Medium Rare

Chinoiserie

By JULLIE YAP DAZA
September 8, 2009, 2:01pm

If Greenhills is Chinatown II, the five-star hotels in Makati have just made their city an extension of the extension without renaming it Chinatown III.

Well into the last quarter of the Year of the Ox, I found myself in the middle of a Chinois celebration at the lobby of the Dusit Thani which, as the reader knows, is not a Chinese- but Thai-owned hotel. A dragon dance was going on – you know, the kind that greets the Chinese Lunar New Year in the loudest, brightest primary colors -- accompanied by the obligatory crash of cymbals and bang of drums. An official of the Chinese embassy led other guests into the coffeeshop for lunch to partake of the hotel’s Canton Food Festival.

A feast of food in the middle of the “month of hungry ghosts” weeks before the Mid-Autumn Festival? Only in Makati, I thought. But when GM Prateek Kumar said that Chinese families make up 75 percent of the Sunday buffet crowd – at 400 PAX the busiest in Makati during the lunch hour – everything made sense. Mr. Kumar added, “We’re going to expand the Chinese section to accommodate lovers of Chinese cuisine.”

Chinese people don’t tire of Chinese cuisine, even if they eat it three times a day 365 days of the year. Four times, if you add tea time.
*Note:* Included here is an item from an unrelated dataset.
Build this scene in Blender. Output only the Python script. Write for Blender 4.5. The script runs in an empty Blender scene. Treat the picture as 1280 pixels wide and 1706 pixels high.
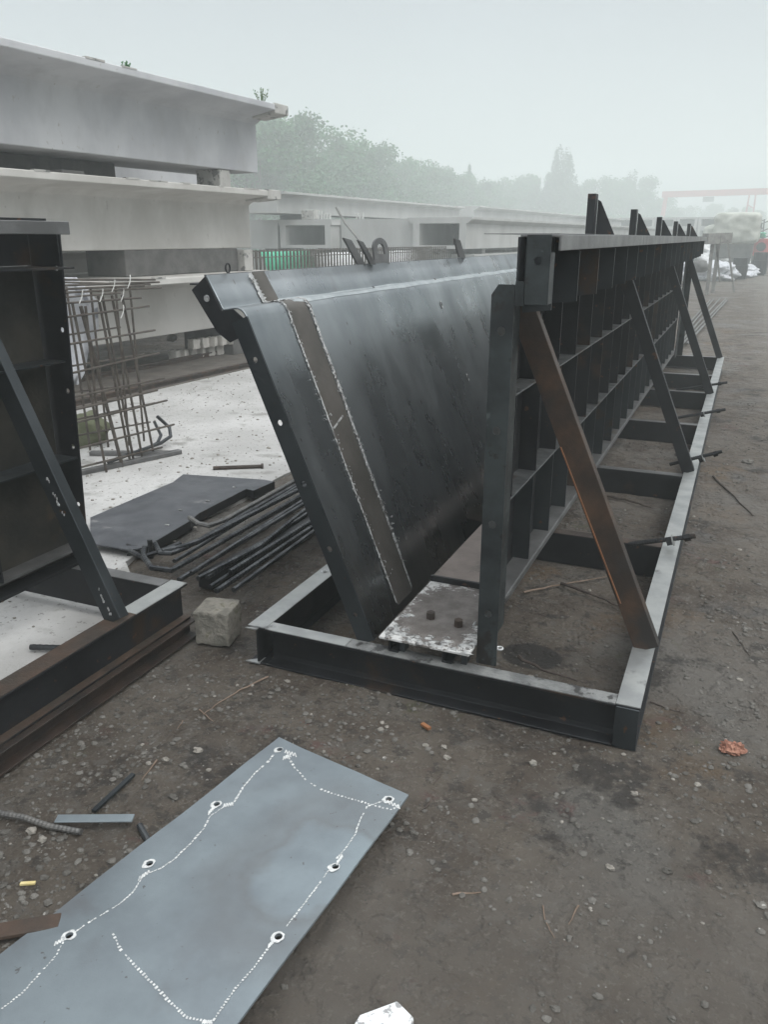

Precisely the theme of Makati Shangri-la’s “Tea and Mooncakes.”

Not content with presenting five different flavors of the sweet brown cakes whose origins are the stuff of myth, legend and history, the hotel brought in a team of Chinese acrobats borrowed from Pagcor’s Wanders show to add thrills to the frills of sipping tea from teacups of bone china on the first day of the festival.

Unless it rains on the night of Oct. 3, the full moon will add luster to another hotel’s chinoiserie scene -- Mandarin Oriental capping the season of mooncakes with music, mythic memories of moon maidens, all highlighted by a dice game for families and groups of friends to play at dinner time. Among the clannish Chinese, hedonism looks and feels better when it’s shared and multiplied.